Il vero progetto di D’Alema

D’Alema scende in campo, dalla sua fortezza, la Fondazione Italiani Europei, esce ora Red, un nome che è un simbolo, anche se, detto in inglese, fa meno impressione che rosso. D’Alema dice alla fine «qualcosa di sinistra». Egli si è reso conto che quello che rimane in Italia di strutturato è la vera e sana organizzazione comunista insediata sull’Appennino dell’Italia centrale, forte delle cooperative rosse e di una militanza motivata dalla storia e non dalla politica.

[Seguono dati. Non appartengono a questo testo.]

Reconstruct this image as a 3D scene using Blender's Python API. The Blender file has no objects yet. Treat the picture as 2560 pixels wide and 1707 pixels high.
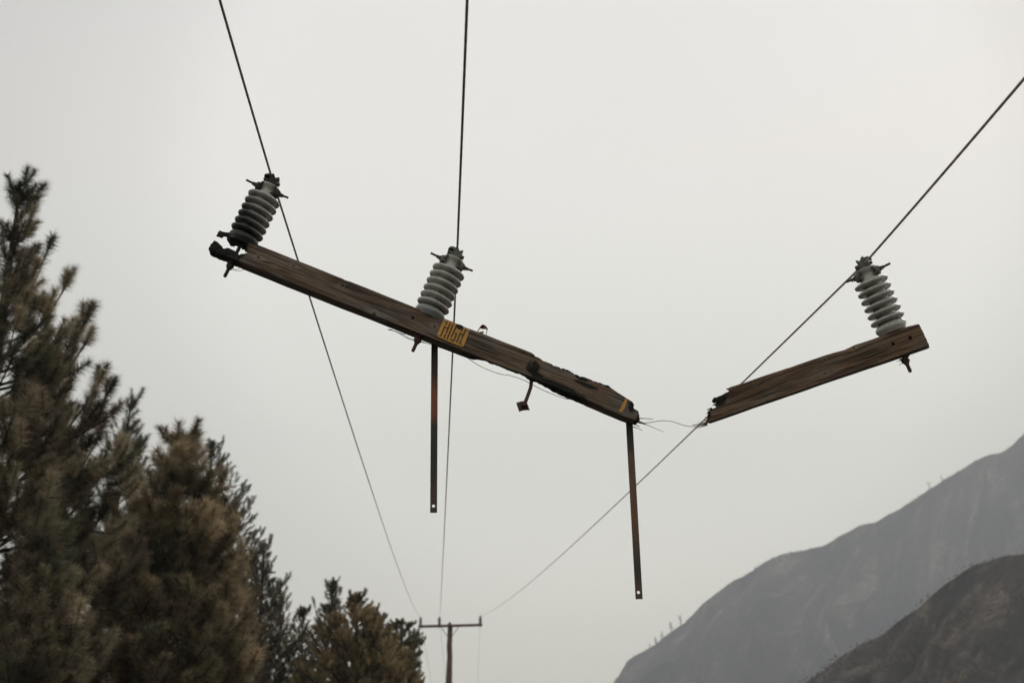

Il leader Massimo aveva creduto che si potessero fondere cattolici di sinistra e comunisti in un solo partito. La collaborazione della sinistra di base di De Mita e di Martinazzoli con il Pci, divenuto Pds, era stata splendida ed era durata degli anni, anche avvantaggiata dal fatto che l’amnistia sul finanziamento pubblico dei partiti, avvenuta dopo la fine del comunismo russo, aveva protetto sia i postcomunisti che i loro alleati popolari. Meraviglie dell’89: sui democristiani non alleati con il Pci-Pds è caduta la mannaia di Mani pulite e il sorriso del compagno Greganti. La via maestra sembrava quella di giocare la carta del partito unico della sinistra che univa in sé componenti democristiane, ormai spezzate in clientele personali dopo la fine della Dc, e il grosso sano e robusto filone della storia comunista: la quercia che offriva a tutti le sue ghiande, scegliendo i partiti ammessi alla corsa democratica dopo i processi del ’93-94 e seguenti. Per far questo, ci voleva un sistema maggioritario e il bipolarismo: occorreva prendere un democristiano sicuramente di sinistra come Romano Prodi, che persino rivendicava di essere dossettiano e non democristiano. E fare sulla sua persona il grande banchetto dei cattolici e dei comunisti uniti da una lunga storia politica comune.
La radici però rimangono: i cattolici di sinistra e i postcomunisti non si possono fondere insieme. Per farlo, si è dovuto sacrificare l’identità comunista sino all’umiliazione, nascondendola sotto quella del candidato unico, Prodi o Veltroni, che facesse il controcanto a Berlusconi con un volto accettabile alle due componenti in quanto diverso da ambedue e quindi capace di unirle. Non è stato possibile.
Le identità sono troppo forti, sia quella cattolica sia quella comunista. La disillusione di D'Alema è venuta dai cattolici, i cattolici di Giovanni Paolo II e di Benedetto XVI non sono più i cattolici del Concilio. La divisione esistente nella Chiesa è stata riassorbita dal Papato: e oggi il voto cattolico chiede impegni sull'aborto, sulla famiglia eterosessuale, sulle staminali e così via, non parla più di riforma come rivoluzione, come del resto non ne parlano più i postcomunisti. La svolta conciliare è caduta nella Chiesa, nonostante ne rimangano i residui. E i democristiani di sinistra non hanno più nemmeno il voto del Mezzogiorno, le clientele hanno cambiato colore. Non rimane altro che tornare alla vecchia buona storia di abbandonare il partito unico dei cattolici e dei comunisti e rinunciare all’unificazione degli uni con gli altri.
E chi è che ha puntato su questa linea tutte le sue carte? Pierferdinando Casini che vale per questo più di Fioroni e di Marini, contaminati agli occhi dei nuovi cattolici proprio dal lungo tentativo di fusione a freddo con i comunisti. E così è possibile riprendere figura di sinistra, fare appello a tutti coloro che hanno votato a sinistra del Partito democratico. Fare un’alleanza con Casini a destra, Vendola a sinistra, lasciando Fioroni e Marini per la strada perché contaminati dall'uso e non più rappresentativi della differenza cattolica. Viva dunque il proporzionale alla tedesca come vuole Casini, rifacciamo un Partito democristiano autonomo, riprendiamoci le nostre forze nel Partito democratico e gettiamo Veltroni alle ortiche. Così pensa D’Alema e pensa in grande. Ottiene anche, contro i popolari, la solidarietà di Arturo Parisi che accetta l’ingresso della Fondazione Italiani Europei nella analoga fondazione europea socialista.

Tutto è cambiato perché tutto torna come era nella prima Repubblica, quella di cui il sistema proporzionale era la chiave delle differenze e delle alleanze: di tutte e due.